DATASET EXTRACT
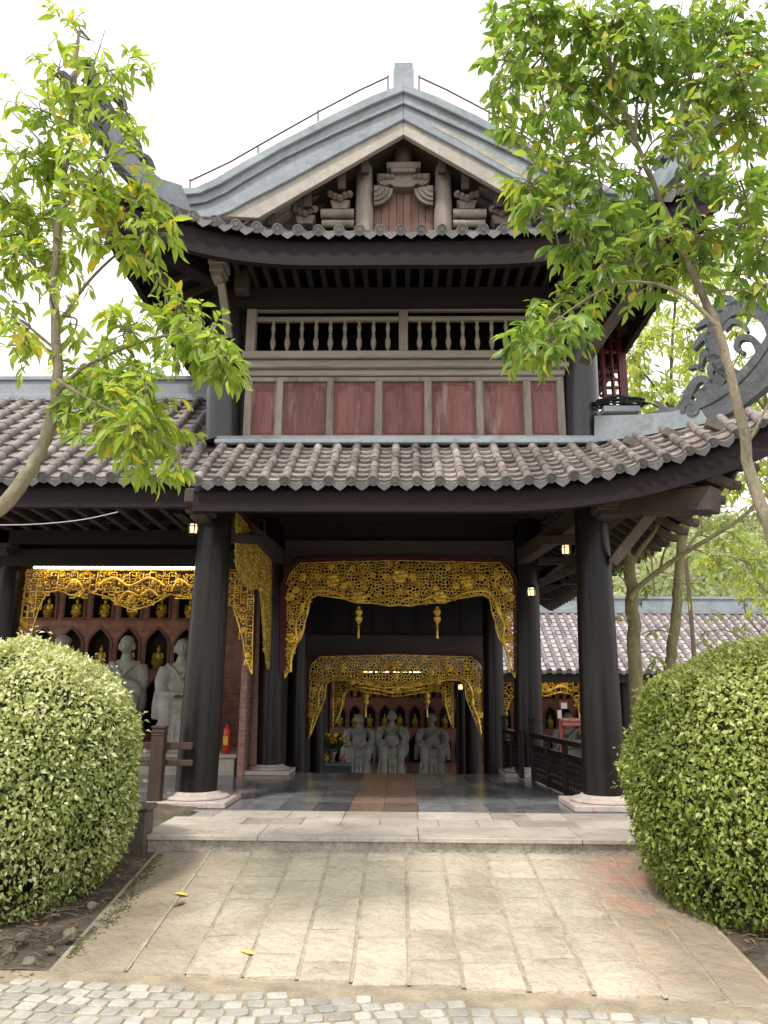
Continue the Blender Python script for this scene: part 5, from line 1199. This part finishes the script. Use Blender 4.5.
for k in range(26): my.ball(v+Vector((rnd.gauss(0,.20), rnd.gauss(-.05,.1), rnd.uniform(.62,.88))), (.075,.065,.05), 9, 6)
mb.build('foliage', M['green'], V0); my.build('blossoms', M['petal'], V0, smooth=True)
fv = P(326, 762, YT_-.1)
for k, (dx, lab) in enumerate(((0,'yellow fruit offering left of the vase on the altar table'), (.52,'orange pink fruit offering right of the vase on the altar table'))):
    t = thing('fruit_dish', lab, 'offering', tuple(fv+Vector((dx,0,0)))); c = fv+Vector((dx,0,0)); mb = MB(); mb.lathe(c, [(.06,0),(.04,.03),(.12,.08),(.13,.09)], 14); mb.build('dish', M['stone'], t, smooth=True)
    mb = MB(); [mb.ball(c+Vector((rnd.uniform(-.07,.07),rnd.uniform(-.06,.06),.11+.05*(q//3))), .055, 9, 6) for q in range(7)]; mb.build('fruit', M['petal'] if k == 0 else M['pinkpetal'], t, smooth=True)

# direction sign
YS = 18.0; S0 = thing('direction_sign', 'red sign post with a white lettered board beyond the right railing', 'sign', (P(560.5,720,YS).x, YS, -1.5))
a = P(560.3, 720, YS); mb = MB(); mb.b2((a.x-.04,YS-.03,-1.5), (a.x+.04,YS+.03,Zp(702,YS,560))); mb.build('post', M['signred'], S0)
x0, x1, za, zb2 = P(562,722,YS).x, P(582.5,722,YS).x, Zp(726.3,YS,570), Zp(717.8,YS,570); mb = MB(); mb.b2((x0,YS-.05,za), (x1,YS-.01,zb2)); bd = mb.build('board', M['signred'], S0)
mb = MB(); mb.b2((P(558.5,705,YS).x,YS-.06,Zp(709,YS,560)), (P(567.5,705,YS).x,YS+.02,Zp(701,YS,560))); mb.build('notice_box', M['redlac'], S0, bevel=.006)
mb = MB(); mb.b2((P(560.5,705,YS).x,YS-.066,Zp(708.5,YS,560)), (P(566.3,705,YS).x,YS-.0605,Zp(702.8,YS,560))); mb.b2((P(557,714,YS).x,YS-.06,Zp(718.5,YS,558)), (P(561,714,YS).x,YS-.035,Zp(710,YS,558))); mb.build('paper_notice', M['white'], S0)
def text(s, size, x, y, z, mat, parent):
    c = bpy.data.curves.new('lettering', 'FONT'); c.body = s; c.size = size; c.extrude = .002; c.align_x = 'CENTER'; c.materials.append(mat)
    o = bpy.data.objects.new('lettering', c); COL.objects.link(o); dg = bpy.context.evaluated_depsgraph_get(); me = bpy.data.meshes.new_from_object(o.evaluated_get(dg)); bpy.data.objects.remove(o)
    for vv in me.vertices: a_, b_, c_ = vv.co; off = parent['_w']; vv.co = (a_+x-off[0], -c_+y-off[1], b_+z-off[2])
    o = bpy.data.objects.new('lettering', me); COL.objects.link(o); o.parent = parent; return o
text('THAM QUAN TIẾP', .075, (x0+x1)/2+.03, YS-.054, za+.125, M['white'], S0).parent = bd
text('THE BUDDHA STATUE AREA', .042, (x0+x1)/2+.03, YS-.054, za+.035, M['white'], S0).parent = bd
for ch in bd.children: ch['_w'] = bd['_w']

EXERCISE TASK
Strip out the pictures and quote the remaining data word for word.

THE ANSWER
Continue the Blender Python script for this scene: part 5, from line 1199. This part finishes the script. Use Blender 4.5.
for k in range(26): my.ball(v+Vector((rnd.gauss(0,.20), rnd.gauss(-.05,.1), rnd.uniform(.62,.88))), (.075,.065,.05), 9, 6)
mb.build('foliage', M['green'], V0); my.build('blossoms', M['petal'], V0, smooth=True)
fv = P(326, 762, YT_-.1)
for k, (dx, lab) in enumerate(((0,'yellow fruit offering left of the vase on the altar table'), (.52,'orange pink fruit offering right of the vase on the altar table'))):
    t = thing('fruit_dish', lab, 'offering', tuple(fv+Vector((dx,0,0)))); c = fv+Vector((dx,0,0)); mb = MB(); mb.lathe(c, [(.06,0),(.04,.03),(.12,.08),(.13,.09)], 14); mb.build('dish', M['stone'], t, smooth=True)
    mb = MB(); [mb.ball(c+Vector((rnd.uniform(-.07,.07),rnd.uniform(-.06,.06),.11+.05*(q//3))), .055, 9, 6) for q in range(7)]; mb.build('fruit', M['petal'] if k == 0 else M['pinkpetal'], t, smooth=True)

# direction sign
YS = 18.0; S0 = thing('direction_sign', 'red sign post with a white lettered board beyond the right railing', 'sign', (P(560.5,720,YS).x, YS, -1.5))
a = P(560.3, 720, YS); mb = MB(); mb.b2((a.x-.04,YS-.03,-1.5), (a.x+.04,YS+.03,Zp(702,YS,560))); mb.build('post', M['signred'], S0)
x0, x1, za, zb2 = P(562,722,YS).x, P(582.5,722,YS).x, Zp(726.3,YS,570), Zp(717.8,YS,570); mb = MB(); mb.b2((x0,YS-.05,za), (x1,YS-.01,zb2)); bd = mb.build('board', M['signred'], S0)
mb = MB(); mb.b2((P(558.5,705,YS).x,YS-.06,Zp(709,YS,560)), (P(567.5,705,YS).x,YS+.02,Zp(701,YS,560))); mb.build('notice_box', M['redlac'], S0, bevel=.006)
mb = MB(); mb.b2((P(560.5,705,YS).x,YS-.066,Zp(708.5,YS,560)), (P(566.3,705,YS).x,YS-.0605,Zp(702.8,YS,560))); mb.b2((P(557,714,YS).x,YS-.06,Zp(718.5,YS,558)), (P(561,714,YS).x,YS-.035,Zp(710,YS,558))); mb.build('paper_notice', M['white'], S0)
def text(s, size, x, y, z, mat, parent):
    c = bpy.data.curves.new('lettering', 'FONT'); c.body = s; c.size = size; c.extrude = .002; c.align_x = 'CENTER'; c.materials.append(mat)
    o = bpy.data.objects.new('lettering', c); COL.objects.link(o); dg = bpy.context.evaluated_depsgraph_get(); me = bpy.data.meshes.new_from_object(o.evaluated_get(dg)); bpy.data.objects.remove(o)
    for vv in me.vertices: a_, b_, c_ = vv.co; off = parent['_w']; vv.co = (a_+x-off[0], -c_+y-off[1], b_+z-off[2])
    o = bpy.data.objects.new('lettering', me); COL.objects.link(o); o.parent = parent; return o
text('THAM QUAN TIẾP', .075, (x0+x1)/2+.03, YS-.054, za+.125, M['white'], S0).parent = bd
text('THE BUDDHA STATUE AREA', .042, (x0+x1)/2+.03, YS-.054, za+.035, M['white'], S0).parent = bd
for ch in bd.children: ch['_w'] = bd['_w']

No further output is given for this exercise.